Remember – most of your clients want you to succeed. The more value you can create, the more you can help them achieve the lifestyles that they want. Focus groups can discuss things like goals, challenges and product development. Don’t just pay lip service to the ideas that come up. Take time to do proper user research and make changes to your operations.

Write Down The Precise Phrases That Customers Use

Industry jargon often differs considerably from the words that customers who use your service actually use, leading to a breakdown in communication. Again, don’t just guess at the terms that your customers understand. Instead, mirror them precisely in your outreach, marketing and product labelling. If the words customers use sound a little silly, you don’t have to use them in your headlines. But you want them to make an appearance, at least somewhere, so that your value proposition doesn’t confuse them in any way.

Investigate Their Pain Points

The term “pain points” is a bit of a buzz word in the business community, but that’s okay: it’s actually describing something that requires special attention. It typically refers to any problem that the consumer wants you to solve but feels you can’t. For instance, they might want to bring their car to you for a service but don’t feel like they can because you don’t offer a replacement vehicle. As a service garage, your job is to tell customers that you can help them overcome this pain point by providing a temporary hire car.

Knowing customer pain points automatically puts you at a considerable advantage over the competition. Most firms don’t understand why their clients use them – at least, not on a fundamental level. Often you discover that the reason for using your service is very different from what you imagined.

Take Note Of The Content They Like

Customers also tell you a lot about themselves via the content that they consume, so you should take note. If you post a blog or create a video that gets triple the number of views of any other, you should spend time trying to figure out why.
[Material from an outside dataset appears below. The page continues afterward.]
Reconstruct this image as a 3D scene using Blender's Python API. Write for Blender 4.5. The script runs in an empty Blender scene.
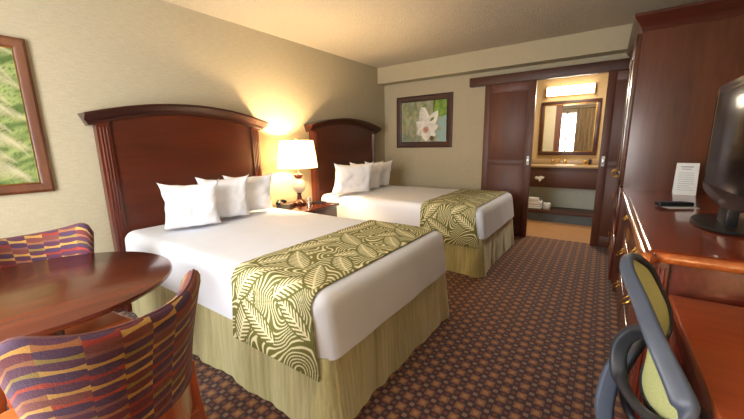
import bpy, bmesh, math, random
from mathutils import Vector, Matrix, noise
random.seed(7)
PI = math.pi
scn = bpy.context.scene
COL = scn.collection

# ------------------------------------------------------------------ helpers
def srgb(r, g, b):
    f = lambda c: (c/255/12.92) if c/255 <= .04045 else ((c/255+.055)/1.055)**2.4
    return (f(r), f(g), f(b), 1)

class NT:
    def __init__(s, name):
        s.m = bpy.data.materials.new(name); s.m.use_nodes = True
        s.t = s.m.node_tree; s.n = s.t.nodes; s.b = s.n['Principled BSDF']
    def add(s, typ, **kw):
        n = s.n.new(typ)
        for k, v in kw.items(): setattr(n, k, v)
        return n
    def link(s, a, b): s.t.links.new(a, b)
    def math(s, op, a, b=None, c=None):
        n = s.add('ShaderNodeMath', operation=op)
        for i, v in enumerate((a, b, c)):
            if v is None: continue
            if hasattr(v, 'links'): s.link(v, n.inputs[i])
            else: n.inputs[i].default_value = v
        return n.outputs[0]
    def mix(s, fac, a, b):
        n = s.add('ShaderNodeMix', data_type='RGBA')
        for sock, v in ((n.inputs[0], fac), (n.inputs[6], a), (n.inputs[7], b)):
            if hasattr(v, 'links'): s.link(v, sock)
            else: sock.default_value = v
        return n.outputs[2]
    def coords(s, scale=(1,1,1), kind='Object', rot=(0,0,0)):
        tc = s.add('ShaderNodeTexCoord'); mp = s.add('ShaderNodeMapping')
        mp.inputs['Scale'].default_value = scale; mp.inputs['Rotation'].default_value = rot
        s.link(tc.outputs[kind], mp.inputs[0]); return mp.outputs[0]
    def noise(s, vec, scale, detail=4, rough=.5):
        n = s.add('ShaderNodeTexNoise'); n.inputs['Scale'].default_value = scale
        n.inputs['Detail'].default_value = detail; n.inputs['Roughness'].default_value = rough
        if vec is not None: s.link(vec, n.inputs['Vector'])
        return n.outputs['Fac']
    def ramp(s, fac, stops, interp='LINEAR'):
        n = s.add('ShaderNodeValToRGB'); r = n.color_ramp; r.interpolation = interp
        while len(r.elements) < len(stops): r.elements.new(.5)
        for e, (p, c) in zip(r.elements, stops): e.position = p; e.color = c
        s.link(fac, n.inputs[0]); return n.outputs[0]
    def bump(s, h, dist=.002, strength=1):
        n = s.add('ShaderNodeBump'); n.inputs['Distance'].default_value = dist
        n.inputs['Strength'].default_value = strength
        s.link(h, n.inputs['Height']); s.link(n.outputs[0], s.b.inputs['Normal'])
    def set(s, **kw):
        names = dict(rough='Roughness', metal='Metallic', coat='Coat Weight', coatr='Coat Roughness', spec='Specular IOR Level', sheen='Sheen Weight')
        for k, v in kw.items():
            if k == 'col':
                if hasattr(v, 'links'): s.link(v, s.b.inputs['Base Color'])
                else: s.b.inputs['Base Color'].default_value = v
            else: s.b.inputs[names[k]].default_value = v
        return s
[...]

Suppose, for instance, you sell bicycles over the internet. Let’s say you use most of the space on your blog to post about road bikes, but then one day, you suddenly switch to electric, and it gets three times as many views. If the title of the post is relatively uncontroversial, it tells you that people are probably more interested in battery-powered forms of transport than they are regular road bicycles. You get the picture.

Build Customer Empathy

Customer empathy is a technique that a lot of the big brands use to prove to their audiences that they understand their problems. You’ve probably seen this approach in marketing as a customer yourself. A firm will often approach you with an offer, claiming to understand that which pains you.
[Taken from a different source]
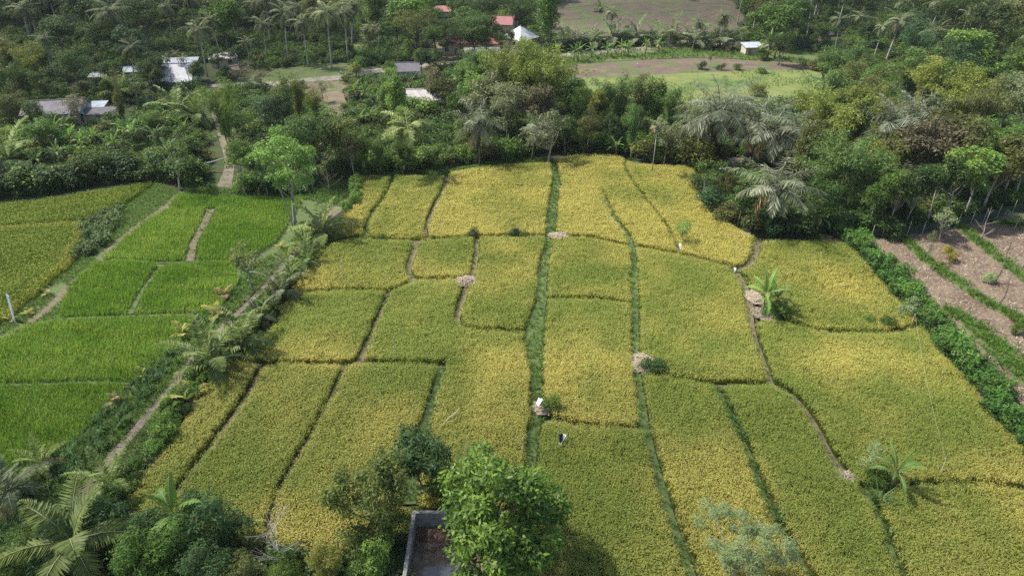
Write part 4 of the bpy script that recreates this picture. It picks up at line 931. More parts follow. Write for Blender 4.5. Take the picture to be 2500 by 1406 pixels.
x, y = bbox_pts(GP([(1600, 182), (1700, 176), (1850, 172), (2060, 168), (2080, 215), (1900, 262), (1700, 270), (1500, 260), (1380, 215)]), .75, .5, rng)
k = vnoise(x, y, 6, 41) * .6 + vnoise(x, y, 2.5, 43) * .4 > .56
scatter('meadow_grass', x[k], y[k], C_GRASS, rng, .0, .7, 1.5, .5, None, 'loose yellow green grass of the meadow', 'grass')
x, y = bbox_pts(GP([(1340, 160), (1400, 132), (1480, 129), (1700, 113), (1800, 112), (1900, 116), (2000, 140), (1990, 157), (1700, 141), (1400, 157)]), .75, .5, rng)
k = vnoise(x, y, 5, 45) > .3
scatter('roadside_grass', x[k], y[k], C_GRASS, rng, .0, 1.2, 2.6, .3, None, 'rough tall grass before the village road', 'grass')
# ------------------------------------------------------------------ buildings
def house(px, py, w, d, wall_h, rot, roof, wall, label, cat='house', name='house', hip=False, ov=.5, pitch=.35, doors=1, wins=2, z=0, mono=False, open_front=False):
    x, y = G(px, py); t = empty(name, (x, y, 0), rot, .82); tag(t, label, cat)
    th = .15
    if open_front:
        for sx in (-1, -.33, .33, 1):
            MB().box((sx * (w / 2 - .1), -d / 2 + .1, wall_h / 2 - .02), (.14, .14, wall_h - .04)).obj('post', wall, t)
        wb = MB(); wb.box((0, d / 2 - .1, wall_h / 2), (w - .1, th, wall_h)); wb.box((-w / 2 + .1, .9, wall_h / 2), (th, d - 2.2, wall_h)); wb.box((w / 2 - .1, .9, wall_h / 2), (th, d - 2.2, wall_h)); wb.box((0, -d / 2 + 2, wall_h / 2), (w - .5, th, wall_h))
        wb.obj('wall', wall, t)
    else:
        wb = MB()
        for s in (-1, 1):
            wb.box((0, s * (d / 2 - th / 2), wall_h / 2), (w, th, wall_h)); wb.box((s * (w / 2 - th / 2), 0, wall_h / 2), (th, d - 2 * th, wall_h))
        if not hip and not mono:   # gable ends
            for s in (-1, 1):
                xx = s * (w / 2 - .05); hh = d / 2 * pitch
                wb.add([(xx - .04, -d / 2, wall_h), (xx - .04, d / 2, wall_h), (xx - .04, 0, wall_h + hh), (xx + .04, -d / 2, wall_h), (xx + .04, d / 2, wall_h), (xx + .04, 0, wall_h + hh)], [(0, 1, 2), (5, 4, 3), (0, 3, 4, 1), (1, 4, 5, 2), (2, 5, 3, 0)])
        wb.obj('wall', wall, t)
    yf = -d / 2 + (2 if open_front else 0)
    slots = doors + wins; k = 0
    for i in range(slots):
        xx = -w / 2 + w * (i + .5) / slots
        if i < doors if slots < 3 else i == 1:
            dd = MB().box((xx, yf - .02, .98), (.85, .06, 1.96)).obj('door', 'plank', t); MB().box((xx + .3, yf - .07, 1.0), (.05, .05, .14)).obj('handle', 'glass', dd)
        else:
            fr = MB(); fr.box((xx, yf - .03, 1.95), (1.2, .08, .08)).box((xx, yf - .03, .95), (1.2, .08, .08)).box((xx - .56, yf - .03, 1.45), (.08, .08, .92)).box((xx + .56, yf - .03, 1.45), (.08, .08, .92)).box((xx, yf - .03, 1.45), (.05, .07, .92))
            f = fr.obj('window', 'plank', t); MB().box((xx, yf - .015, 1.45), (1.04, .04, .9)).obj('pane', 'glass', f)
    a, b = w / 2 + ov, d / 2 + ov; h0 = wall_h - ov * pitch + .06; rb = MB(); tt = .07
    if mono:
        h1 = h0 + 2 * b * pitch
        rb.add([(-a, -b, h0), (a, -b, h0), (a, b, h1), (-a, b, h1), (-a, -b, h0 + tt), (a, -b, h0 + tt), (a, b, h1 + tt), (-a, b, h1 + tt)], [(3, 2, 1, 0), (4, 5, 6, 7), (0, 1, 5, 4), (1, 2, 6, 5), (2, 3, 7, 6), (3, 0, 4, 7)])
    elif hip:
        r = max(0, a - b); h1 = h0 + min(a, b) * pitch
        for q, dz in ((0, 0), (1, tt)):
            rb.add([(-a, -b, h0 + dz), (a, -b, h0 + dz), (a, b, h0 + dz), (-a, b, h0 + dz), (-r - .01, 0, h1 + dz), (r + .01, 0, h1 + dz)], [(0, 1, 5, 4), (1, 2, 5), (2, 3, 4, 5), (3, 0, 4)] if q else [(4, 5, 1, 0), (5, 2, 1), (5, 4, 3, 2), (4, 0, 3)])
        rb.add([(-a, -b, h0), (a, -b, h0), (a, b, h0), (-a, b, h0), (-a, -b, h0 + tt), (a, -b, h0 + tt), (a, b, h0 + tt), (-a, b, h0 + tt)], [(0, 1, 5, 4), (1, 2, 6, 5), (2, 3, 7, 6), (3, 0, 4, 7)])
    else:
        h1 = h0 + b * pitch
        for s in (-1, 1):
            rb.add([(-a, s * b, h0), (a, s * b, h0), (a, 0, h1), (-a, 0, h1), (-a, s * b, h0 + tt), (a, s * b, h0 + tt), (a, 0, h1 + tt), (-a, 0, h1 + tt)], [(3, 2, 1, 0), (4, 5, 6, 7), (0, 1, 5, 4), (1, 2, 6, 5), (3, 0, 4, 7)])
        MB().box((0, 0, h1 + tt + .04), (2 * a + .04, .35, .07)).obj('ridge_cap', roof, t)
    rb.obj('roof', roof, t)
    return t

house(148, 292, 11.5, 8.5, 2.6, .18, 'slate', 'plaster', 'low house under a big slate grey roof at the far left', pitch=.42)
house(238, 283, 4.6, 3.6, 2.3, .16, 'zinc', 'plank', 'small shed with a shiny pale blue sheet roof', 'shed', 'shed', mono=True, pitch=.12, ov=.3, wins=1)
house(250, 293, 6.6, 3.0, 1.7, .12, 'slatedk', 'plaster', 'low lean-to with dark roof in front of the shiny shed', 'lean-to', 'lean_to', mono=True, pitch=.2, ov=.3, wins=0)
house(437, 210, 9.5, 12.0, 2.7, .16, 'whiterf', 'whitewash', 'long house with bright white stepped roof', pitch=.5, open_front=True, doors=1, wins=2)
lt = [o for o in bpy.data.objects if o.get('label') == 'long house with bright white stepped roof'][0]
mb = MB(); mb.box((0, 3.4, 5.2), (9.4, 3.2, .5)); mb.obj('roof_lantern', 'whitewash', lt); mb = MB()
mb.add([(-5.3, 1.4, 5.35), (5.3, 1.4, 5.35), (5.3, 5.6, 6.0), (-5.3, 5.6, 6.0), (-5.3, 1.4, 5.45), (5.3, 1.4, 5.45), (5.3, 5.6, 6.1), (-5.3, 5.6, 6.1)], [(3, 2, 1, 0), (4, 5, 6, 7), (0, 1, 5, 4), (1, 2, 6, 5), (2, 3, 7, 6), (3, 0, 4, 7)]); mb.obj('upper_roof', 'whiterf', lt)
house(250, 205, 3.6, 3.0, 2.3, .1, 'whiterf', 'plank', 'tiny white roofed hut deep in the left trees', 'hut', 'hut', wins=1)
house(338, 193, 5, 4, 2.5, .2, 'zinc', 'plank', 'half hidden white roofed hut left of the long house', 'hut', 'hut', wins=1)
house(552, 160, 7, 5, 2.6, .2, 'palerf', 'plaster', 'grey roofed house behind the roadside palms', wins=1)
house(572, 186, 2.6, 2.4, 1.8, .7, 'brownrf', 'plank', 'tiny brown gabled hut beside the road', 'hut', 'hut', pitch=.7, ov=.25, wins=0)
house(995, 192, 6.2, 6.4, 2.8, .12, 'slatedk', 'whitewash', 'cottage with dark roof and whitewashed wall', pitch=.45)
house(1035, 262, 7.0, 7.5, 2.8, .12, 'palerf', 'whitewash', 'cottage with pale pinkish grey roof near the bamboo', pitch=.4)
house(1150, 128, 17, 8, 3.6, -.05, 'redrf', 'plaster', 'large beige house with red roof hidden by dark trees', pitch=.4, doors=1, wins=5, hip=True)
house(1225, 92, 8, 7, 5.0, -.2, 'redrf', 'plaster', 'two storey beige house with steep red roof', pitch=.55, doors=1, wins=3)
house(1080, 52, 9, 6, 4.0, 0, 'redrf', 'plaster', 'far red roofed house behind the spreading trees', pitch=.45, hip=True, wins=4)
house(1178, 146, 10, 4, 2.4, .1, 'palerf', 'plaster', 'long low pale roof before the walled yard', 'outbuilding', 'outbuilding', mono=True, pitch=.12, wins=2)
house(1833, 132, 5.2, 3.8, 2.3, .1, 'zinc', 'plaster', 'small hut with shiny roof beside the village road', 'hut', 'hut', mono=True, pitch=.16, ov=.4, wins=1)
house(2010, 100, 3.4, 3.0, 2.2, .5, 'brownrf', 'plank', 'small tan roofed hut in the dark right forest', 'hut', 'hut', pitch=.5, wins=0)
# white pyramid pavilion
x, y = G(1270, 118); t = empty('pavilion', (x, y, 0), .78); tag(t, 'open pavilion with bright white pyramid roof', 'pavilion')
for sx in (-1, 1):
    for sy in (-1, 1):
        MB().box((sx * 2.7, sy * 2.7, 1.45), (.18, .18, 2.9)).obj('post', 'whitewash', t)
rb = MB(); a = 3.6
rb.add([(-a, -a, 2.8), (a, -a, 2.8), (a, a, 2.8), (-a, a, 2.8), (0, 0, 5.6)], [(0, 1, 4), (1, 2, 4), (2, 3, 4), (3, 0, 4), (3, 2, 1, 0)]); rb.box((0, 0, 5.62), (.2, .2, .3)); rb.obj('roof', 'pavrf', t)
MB().box((0, 0, .1), (6.4, 6.4, .2)).obj('floor', 'conc', t)
# yard wall with red gate posts
x, y = G(1128, 134); t = empty('yard_wall', (x, y, 0), -.03); tag(t, 'beige yard wall with two red gate posts', 'wall')
MB().box((-7, 0, .75), (11, .2, 1.5)).box((7.5, 0, .75), (10, .2, 1.5)).obj('wall_panel', 'plaster', t)
for s in (-1.2, 2.2): MB().box((s, -.02, 1.0), (.6, .5, 2.0)).box((s, -.02, 2.06), (.75, .65, .14)).obj('gate_post', 'redpaint', t)
# turquoise tarp tent
x, y = G(192, 300); t = empty('tarpaulin', (x, y, 0), .5); tag(t, 'turquoise tarpaulin awning before the slate roofed house', 'tarpaulin')
nb = MB(); n = 8; vs = []
for i in range(n + 1):
    for j in range(n + 1):
        u, v = i / n - .5, j / n - .5; vs.append((u * 2.8, v * 2.4, 2.3 - abs(u) * 1.3 - .25 * math.cos(v * 6) * .3 + .04 * math.sin(9 * u + 5 * v)))
nb.add(vs, [(i * (n + 1) + j, (i + 1) * (n + 1) + j, (i + 1) * (n + 1) + j + 1, i * (n + 1) + j + 1) for i in range(n) for j in range(n)])
o = nb.obj('sheet', 'tarp', t); o.modifiers.new('thick', 'SOLIDIFY').thickness = .02
for sx in (-1.3, 1.3):
    for sy in (-1.1, 1.1): MB().tube([(sx, sy, 0), (sx, sy, 1.7)], .04, 6).obj('pole', 'drywood', t)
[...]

So, for instance, you might want a cheap and straightforward accounting service with real people you can call anytime. Such services exist, but they’re notoriously expensive most of the time. You can point this out, saying something like, “sick and tired with expensive personal accountants? We make it cheap and easy.”

Building customer empathy requires an understanding of the underlying issue that customers face. Harry’s Razors, for instance, pulled this off perfectly. It discovered that most men didn’t actually want to pay inflated prices to global brands. Instead, they just wanted a decent shaving experience. The company, therefore, got to work fast on convincing everyone that they could get the same quality experience, but at a much lower price point.

Reading your customers’ minds is something that all the top companies do to get ahead. Once you really get to know the people you serve, you’re in a much better position to turn a profit.